BEGIN

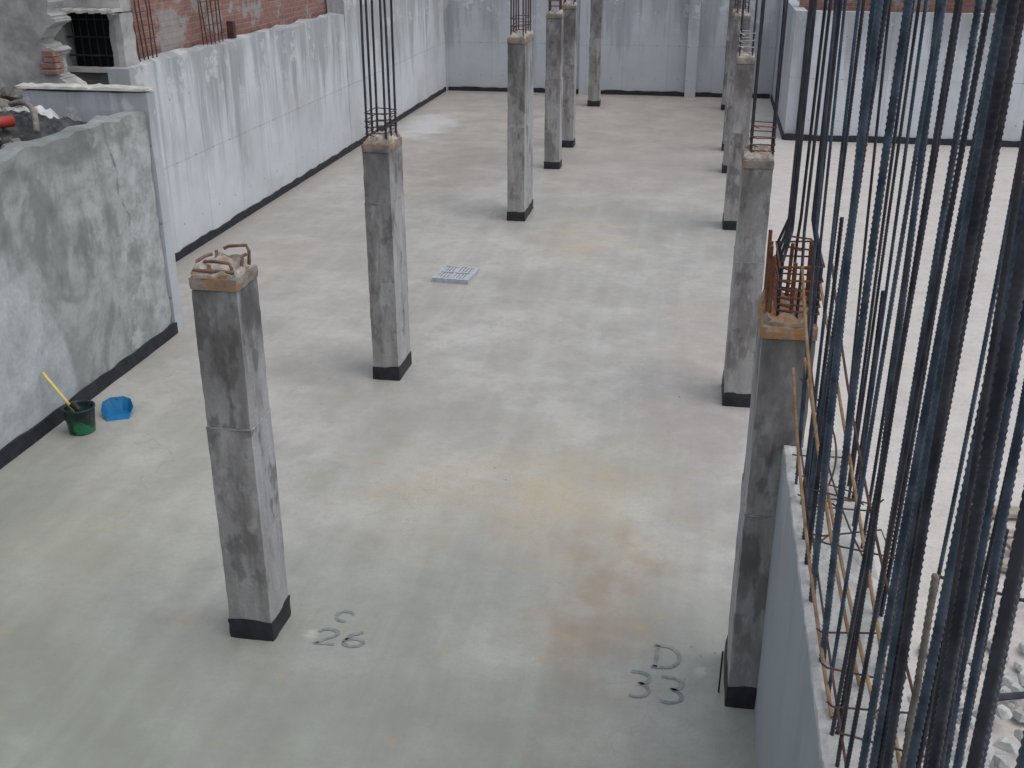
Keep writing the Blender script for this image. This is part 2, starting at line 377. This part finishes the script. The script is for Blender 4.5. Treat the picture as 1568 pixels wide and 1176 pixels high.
def heap(name,x0,x1,y0,y1,zf,mat,n=40,amp=.2,fs=1.5,seed=0,par=None,rid=False):
    V=[];F=[]
    for i in range(n+1):
        for j in range(n+1):
            x=x0+(x1-x0)*i/n;y=y0+(y1-y0)*j/n
            q=Vector((x*fs+seed,y*fs,seed)); h=mn.fractal(q,1,2,5)
            if rid: h=1-abs(mn.noise(q*2))*2+.3*mn.noise(q*5)
            V.append((x,y,zf(i/n,j/n)+h*amp))
    for i in range(n):
        for j in range(n):
            a=i*(n+1)+j; F.append((a,a+n+1,a+n+2,a+1))
    return obj(name,V,F,mat,par,smooth=not rid)
e=empty('earth_embankment')
heap('fill_near',-30,-6.26,0,11.15,lambda a,b:2.42,SOIL,70,.12,par=e)
heap('fill_far',-30,-7.63,11.14,13.6,lambda a,b:2.42,SOIL,40,.12,par=e)
TARP=mat_two('black_tarpaulin',(.014,.015,.017),(.05,.052,.055),5,.45,0,.6)
bowl=lambda a,b:(math.sin(math.pi*a)*math.sin(math.pi*b))**.6
heap('black_tarpaulin',-7.6,-6.4,9.2,10.95,lambda a,b:2.38+.24*bowl(a,b),TARP,50,.08,3,5,rid=True)
heap('white_plastic_sheet',-6.98,-6.66,10.35,10.75,lambda a,b:2.42+.22*bowl(a,b),WHITE,20,.08,4,8,rid=True)
V=[];F=[]; tube(V,F,[(-6.75,9.45,2.70),(-6.62,9.72,2.69)],.055,14)
obj('red_plastic_pipe',V,F,mat_two('red_plastic',(.34,.035,.025),(.42,.06,.04),4,.5),smooth=True)
V=[];F=[]; tube(V,F,arc((-7.2,10.6,2.7),(-6.7,10.3,2.86),(-6.3,9.6,2.63),12),.03,8)
obj('grey_hose',V,F,STUB,smooth=True)
def rocks(name,cx,cy,z,rx,ry,n,s0,s1,mat,hz=.15):
    V=[];F=[]
    for i in range(n):
        a=random.uniform(0,6.28);d=math.sqrt(random.random()); x=cx+rx*d*math.cos(a);y=cy+ry*d*math.sin(a);s=random.uniform(s0,s1)
        zz=z+hz*(1-d)*random.random(); b=len(V)
        for k in range(6):
            an=k*math.pi/3+random.uniform(-.3,.3); V.append((x+s*math.cos(an)*random.uniform(.7,1.1),y+s*math.sin(an)*random.uniform(.7,1.1),zz+random.uniform(-.1,.1)*s))
        for k in range(4):
            an=k*math.pi/2+random.uniform(-.3,.3); V.append((x+.55*s*math.cos(an),y+.55*s*math.sin(an),zz+s*random.uniform(.4,.75)))
        for k in range(6):
            t0=b+6+int(k*4/6); t1=b+6+int((k+1)*4/6)%4
            if t0==t1: F.append((b+k,b+(k+1)%6,t0))
            else: F.append((b+k,b+(k+1)%6,t1,t0))
        F.append((b+6,b+7,b+8,b+9))
    return obj(name,V,F,mat)
rocks('rubble_pile',-8,11.9,2.5,.9,1.3,110,.04,.14,SOIL)
rocks('rubble_pile',-7.4,10.5,2.52,.6,.7,40,.03,.10,RUIN,.2)
rocks('rubble_pile',-6.9,9.4,2.50,.5,.9,50,.03,.09,SOIL,.2)

# ---------------------------------------------------------------- columns
def starter(par,cx,cy,w,d,z0,z1,rb=.009,mat=None,stir=(),nx=2,ny=3,crank=None,smat=None):
    V=[];F=[]
    for i in range(nx):
        for j in range(ny):
            if nx>2 and ny>2 and 0<i<nx-1 and 0<j<ny-1: continue
            x=-w/2+w*i/(nx-1); y=-d/2+d*j/(ny-1); jx=random.uniform(-.02,.02);jy=random.uniform(-.02,.02)
            if crank: pts=[(cx+x,cy+y,z0),(cx+x,cy+y,z0+crank[0]),(cx+x*crank[1],cy+y*crank[1],z0+crank[0]+.15),(cx+x*crank[1]+jx,cy+y*crank[1]+jy,z1)]
            else: pts=[(cx+x,cy+y,z0),(cx+x+jx*.3,cy+y+jy*.3,(z0+z1)/2),(cx+x+jx*1.5,cy+y+jy*1.5,z1+random.uniform(-.2,.2))]
            tube(V,F,pts,rb,6)
    obj('starter_bars',V,F,mat or RUSTD,par)
    V=[];F=[]
    for z in stir:
        e=.012;j=random.uniform(-.015,.015);a=w/2+e;b=d/2+e
        sc=1 if not crank or z<z0+crank[0] else crank[1]
        a*=sc;b*=sc
        tube(V,F,[(cx-a,cy-b,z+j),(cx+a,cy-b,z),(cx+a,cy+b,z-j),(cx-a,cy+b,z)],.0055,5,True)
        tube(V,F,[(cx-a,cy-b,z+j),(cx-a+.07,cy-b+.05,z+j-.03)],.005,4)
    if V: obj('stirrups',V,F,smat or RUSTD,par)
def column(x0,y0,w,d,h,joint,seed,rust=False,joint2=None):
    e=empty('concrete_column',(x0+w/2,y0+d/2,0)); a=w/2;b=d/2
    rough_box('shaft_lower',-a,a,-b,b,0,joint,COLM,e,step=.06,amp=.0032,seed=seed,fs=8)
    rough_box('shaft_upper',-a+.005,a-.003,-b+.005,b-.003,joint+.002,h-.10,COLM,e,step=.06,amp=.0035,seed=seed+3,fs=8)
    rough_box('joint_fin',-a-.001,a+.001,-b-.001,b+.001,joint-.007,joint+.006,COLM,e,step=.04,amp=.006,seed=seed+5,fs=18)
    if joint2: rough_box('joint_fin',-a+.001,a+.001,-b,b,joint2-.004,joint2+.005,COLM,e,step=.04,amp=.006,seed=seed+6,fs=18)
    rough_box('column_head',-a-.003,a+.003,-b-.003,b+.003,h-.098,h-.025,RUSTC if rust else BAND,e,step=.03,amp=.007,seed=seed+7,fs=12)
    rough_box('mortar_cap',-a+.012,a-.012,-b+.012,b-.012,h-.03,h+.015,RUSTC if rust else CAP,e,step=.025,amp=.014,seed=seed+9,fs=12,topamp=.07)
    rough_box('base_membrane',-a-.010,a+.010,-b-.010,b+.010,.001,.15,MEMB,e,step=.05,amp=.006,seed=seed,fs=7,topamp=.022)
    return e
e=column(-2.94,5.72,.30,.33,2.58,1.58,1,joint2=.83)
V=[];F=[]
for (pts) in [[(-.11,-.11,2.5),(-.12,-.115,2.60),(-.115,-.09,2.635),(-.105,.0,2.64),(-.09,.06,2.635)],[(-.09,.13,2.64),(-.095,.13,2.5)],
              [(.11,-.12,2.5),(.115,-.125,2.61),(.10,-.12,2.64),(.02,-.115,2.645),(-.06,-.10,2.64),(-.08,-.08,2.62)],
              [(.12,.10,2.5),(.13,.11,2.65),(.11,.12,2.685),(.0,.115,2.675),(-.03,.11,2.66)],
              [(.03,.0,2.5),(.01,.01,2.61),(-.02,.05,2.63)],[(.12,-.02,2.5),(.13,-.01,2.61),(.115,.04,2.64),(.115,.09,2.635)],
              [(-.125,-.135,2.59),(.0,-.14,2.594),(.13,-.135,2.59)],[(-.03,-.11,2.5),(-.03,-.115,2.62)]]:
    tube(V,F,pts,.0105,7)
obj('bent_rusty_bars',V,F,RUSTF,e,True)
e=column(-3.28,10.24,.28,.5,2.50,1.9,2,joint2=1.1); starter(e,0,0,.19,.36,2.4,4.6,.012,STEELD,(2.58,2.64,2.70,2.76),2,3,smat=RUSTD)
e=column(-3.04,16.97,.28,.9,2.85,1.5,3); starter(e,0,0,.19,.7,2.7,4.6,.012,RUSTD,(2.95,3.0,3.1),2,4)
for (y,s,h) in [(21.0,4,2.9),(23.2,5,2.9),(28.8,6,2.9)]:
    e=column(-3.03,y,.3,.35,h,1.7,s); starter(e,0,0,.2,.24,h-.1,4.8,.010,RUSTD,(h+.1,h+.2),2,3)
e=column(.376,5.58,.29,.52,2.54,1.36,11,rust=True,joint2=.66)
starter(e,0.03,.0,.2,.42,2.4,4.9,.009,STEELD,(2.58,2.62,2.66,2.70,2.76,2.84,2.9),3,4,crank=(.45,.62),smat=RUST)
V=[];F=[]
for i in range(3):
    for j in range(4):
        if i==1 and j in(1,2): continue
        tube(V,F,[(-.115+.115*i,-.2+.133*j,2.4),(-.115+.115*i+random.uniform(-.01,.01),-.2+.133*j,2.82+random.uniform(0,.10))],.011,7)
obj('rusty_bar_stubs',V,F,RUST,e)
V=[];F=[]; tube(V,F,[(-.19,-.14,0),(-.185,-.12,.30)],.006,5); obj('loose_tie_rod',V,F,DARK,e)
e=column(.373,10.18,.28,.55,2.49,1.5,12); starter(e,.03,.05,.2,.3,2.4,4.8,.010,STEELD,(2.52,2.58,2.65,2.74),2,4,smat=RUST)
e=column(.40,17.0,.28,.5,2.62,1.5,13); starter(e,0,0,.19,.34,2.5,4.8,.010,STEELD,(2.75,2.85,2.95),2,3,smat=PALE)
for (y,s,h) in [(21.2,14,2.9),(23.4,15,2.8),(28.8,16,2.9)]:
    e=column(.40,y,.3,.35,h,1.7,s); starter(e,0,0,.2,.24,h-.1,4.8,.010,STEELD,(h+.1,h+.2),2,3)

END

# Exercise goal
Using the listing above, gather each line that holds the string "RUSTD" and copy it.

# Right answer
    obj('starter_bars',V,F,mat or RUSTD,par)
    if V: obj('stirrups',V,F,smat or RUSTD,par)
e=column(-3.28,10.24,.28,.5,2.50,1.9,2,joint2=1.1); starter(e,0,0,.19,.36,2.4,4.6,.012,STEELD,(2.58,2.64,2.70,2.76),2,3,smat=RUSTD)
e=column(-3.04,16.97,.28,.9,2.85,1.5,3); starter(e,0,0,.19,.7,2.7,4.6,.012,RUSTD,(2.95,3.0,3.1),2,4)
    e=column(-3.03,y,.3,.35,h,1.7,s); starter(e,0,0,.2,.24,h-.1,4.8,.010,RUSTD,(h+.1,h+.2),2,3)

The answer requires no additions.